Wednesday, January 21, 2009

Back to the Future 4: Operation Logos

If time travel were possible would you travel back to personally witness the Crucifixion of Jesus? Would that increase your faith seeing the event unfold before you? Is it necessary to see/hear/touch something to believe in it? Will interaction with it dissolve belief into fact? Does establishing a fact make it more tangible and real than belief?

I did not know there was so much literature surrounding the idea of time traveling to 1st century Palestine to witness the Crucifixion of Jesus. Here are a few examples.

  • In Richard Matheson's The Traveller (1954), a professor who is a confirmed skeptic is chosen to be the first to travel in time to see the crucifixion and comes back a changed man.
  • John Brunner's Times Without Number (1962) depicts an alternate reality in which the Spanish Armada conquered England. Time travel is eventually discovered in the 20th century and every new pope has the exclusive privilege to visit the time of Christ.
  • In Arthur Porges's story The Rescuer, (1962) a religious fanatic in 2015 takes over a carefully controlled experiment in time-travel and heads for Golgotha with a rifle and five thousand rounds to rescue Jesus.
  • In Michael Moorcock's Behold the Man (1966) the Twentieth-Century Karl Glogauer, a Jew obsessed with the figure of Jesus travels in time to the year 28 A.D. and finds that some of the New Testament characters, including Jesus, are not how they are portrayed in the Gospels. So Glogauer himself begins to step into the role of Jesus.
It makes sense that the single most important event for billions of believers would be their first destination of choice but I never thought that religious skeptics would also travel to this same time. Most of these time traveling tales surround the need for factual confirmation. If we had factual confirmation that did not match up with our personal belief would it erode our faith? I believe this depends heavily on what you believe and how you interpret it. If your faith is based on a literal interpretation of an event that happened 2000 years ago then any evidence that contradicts or displays doubt on the plausibility of the event might be challenging to the believer. Does this mean that the Crucifixion, whether or not it happened, is meaningless in light of the evidence? On the contrary it is the symbolism of the event that holds more importance than the event itself. T0 Christians the sacrifice that God gave in sending his only son to die for the sins of Humanity is a sign of a loving and just God. How He displayed His love is not important, what is important is that God loves us so much that He chose to display His love to His creation by sacrificing Himself.
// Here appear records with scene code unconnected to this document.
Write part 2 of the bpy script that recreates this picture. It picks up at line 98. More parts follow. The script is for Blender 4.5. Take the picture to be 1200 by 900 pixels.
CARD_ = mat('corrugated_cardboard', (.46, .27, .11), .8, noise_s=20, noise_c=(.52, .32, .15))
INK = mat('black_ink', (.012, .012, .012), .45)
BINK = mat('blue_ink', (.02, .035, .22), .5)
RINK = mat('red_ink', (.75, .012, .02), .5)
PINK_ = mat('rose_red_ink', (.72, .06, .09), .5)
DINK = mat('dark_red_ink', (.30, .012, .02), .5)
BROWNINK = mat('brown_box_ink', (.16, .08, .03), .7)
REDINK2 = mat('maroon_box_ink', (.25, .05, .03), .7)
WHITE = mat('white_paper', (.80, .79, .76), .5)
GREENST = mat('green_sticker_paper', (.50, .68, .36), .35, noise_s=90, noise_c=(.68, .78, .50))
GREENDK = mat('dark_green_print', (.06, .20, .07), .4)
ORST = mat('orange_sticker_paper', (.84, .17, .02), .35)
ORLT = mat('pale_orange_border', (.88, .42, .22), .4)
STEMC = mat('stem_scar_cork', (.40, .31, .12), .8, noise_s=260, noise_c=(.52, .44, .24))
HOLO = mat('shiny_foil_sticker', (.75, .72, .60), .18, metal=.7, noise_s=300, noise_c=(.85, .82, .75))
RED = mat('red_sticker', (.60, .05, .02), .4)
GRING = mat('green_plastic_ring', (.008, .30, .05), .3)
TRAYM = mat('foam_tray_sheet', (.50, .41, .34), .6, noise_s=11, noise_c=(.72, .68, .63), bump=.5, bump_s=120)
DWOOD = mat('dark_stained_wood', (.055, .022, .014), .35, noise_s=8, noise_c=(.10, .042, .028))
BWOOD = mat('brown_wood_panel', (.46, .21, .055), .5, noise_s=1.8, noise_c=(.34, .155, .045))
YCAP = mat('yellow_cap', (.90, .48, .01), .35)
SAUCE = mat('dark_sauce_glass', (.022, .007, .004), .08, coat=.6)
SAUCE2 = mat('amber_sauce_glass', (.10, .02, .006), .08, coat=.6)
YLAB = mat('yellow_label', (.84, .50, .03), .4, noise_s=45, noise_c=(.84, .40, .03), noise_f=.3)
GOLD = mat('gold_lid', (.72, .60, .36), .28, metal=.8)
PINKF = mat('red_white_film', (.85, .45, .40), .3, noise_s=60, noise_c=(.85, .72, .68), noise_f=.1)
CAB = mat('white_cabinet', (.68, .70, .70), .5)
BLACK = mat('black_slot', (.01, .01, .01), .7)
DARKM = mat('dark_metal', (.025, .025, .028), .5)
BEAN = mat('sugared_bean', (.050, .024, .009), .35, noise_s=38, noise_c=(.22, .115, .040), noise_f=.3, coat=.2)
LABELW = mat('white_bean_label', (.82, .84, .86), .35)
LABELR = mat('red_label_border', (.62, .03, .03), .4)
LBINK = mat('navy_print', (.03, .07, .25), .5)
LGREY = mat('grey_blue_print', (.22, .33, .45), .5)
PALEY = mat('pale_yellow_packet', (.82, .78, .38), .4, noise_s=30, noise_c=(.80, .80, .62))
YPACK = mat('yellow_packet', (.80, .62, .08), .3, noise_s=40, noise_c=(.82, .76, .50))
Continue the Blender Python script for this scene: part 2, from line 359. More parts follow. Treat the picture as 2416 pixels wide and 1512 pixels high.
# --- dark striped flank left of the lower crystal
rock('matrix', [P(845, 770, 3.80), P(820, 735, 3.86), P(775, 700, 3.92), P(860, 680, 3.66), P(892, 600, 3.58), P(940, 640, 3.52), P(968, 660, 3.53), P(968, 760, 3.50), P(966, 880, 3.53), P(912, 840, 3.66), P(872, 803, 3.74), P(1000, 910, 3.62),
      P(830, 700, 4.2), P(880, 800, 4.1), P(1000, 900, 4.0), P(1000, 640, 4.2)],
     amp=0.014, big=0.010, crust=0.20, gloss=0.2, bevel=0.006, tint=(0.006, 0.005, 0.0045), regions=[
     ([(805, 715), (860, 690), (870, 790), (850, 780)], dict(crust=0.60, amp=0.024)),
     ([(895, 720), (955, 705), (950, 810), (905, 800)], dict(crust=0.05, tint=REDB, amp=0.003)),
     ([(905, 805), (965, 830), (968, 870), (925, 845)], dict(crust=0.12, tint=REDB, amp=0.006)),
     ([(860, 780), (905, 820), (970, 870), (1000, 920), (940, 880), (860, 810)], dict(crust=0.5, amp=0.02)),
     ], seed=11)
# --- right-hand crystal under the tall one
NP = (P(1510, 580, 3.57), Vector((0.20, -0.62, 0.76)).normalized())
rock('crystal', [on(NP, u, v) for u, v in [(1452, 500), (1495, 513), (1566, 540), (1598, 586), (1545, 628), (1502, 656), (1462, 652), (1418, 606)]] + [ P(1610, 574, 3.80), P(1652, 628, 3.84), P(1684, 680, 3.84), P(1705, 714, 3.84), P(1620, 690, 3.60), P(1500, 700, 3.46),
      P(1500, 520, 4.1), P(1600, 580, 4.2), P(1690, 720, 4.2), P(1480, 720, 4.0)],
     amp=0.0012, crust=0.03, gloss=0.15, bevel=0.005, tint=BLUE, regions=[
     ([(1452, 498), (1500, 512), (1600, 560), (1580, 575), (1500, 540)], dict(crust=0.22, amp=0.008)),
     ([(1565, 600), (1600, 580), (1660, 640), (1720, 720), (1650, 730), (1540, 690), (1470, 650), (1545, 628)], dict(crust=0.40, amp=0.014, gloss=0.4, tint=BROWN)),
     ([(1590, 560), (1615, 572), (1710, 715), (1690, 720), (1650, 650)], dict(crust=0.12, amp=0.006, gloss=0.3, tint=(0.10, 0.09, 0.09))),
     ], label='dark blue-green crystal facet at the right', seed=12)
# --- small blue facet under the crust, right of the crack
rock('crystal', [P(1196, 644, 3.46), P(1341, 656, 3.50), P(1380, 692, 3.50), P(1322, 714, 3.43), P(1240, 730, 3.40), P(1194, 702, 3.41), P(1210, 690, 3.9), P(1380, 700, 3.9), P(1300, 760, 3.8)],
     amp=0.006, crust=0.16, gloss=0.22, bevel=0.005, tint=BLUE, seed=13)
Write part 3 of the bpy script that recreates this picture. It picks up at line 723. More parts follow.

Can we learn to be more like God by sacrificing those beliefs dear to our hearts which are keeping us from completely loving our fellow man? It was devastatingly difficult for me to let go and transcend the beliefs I held onto as a child. I finally understood these were barriers that kept me from fully understanding and loving my fellow man. If we never learn to remove these barriers completely I hope that we can at least learn to listen to each other through our self-imposed walls, and then maybe we won't have to seek factual confirmation on the sacrifice of one man.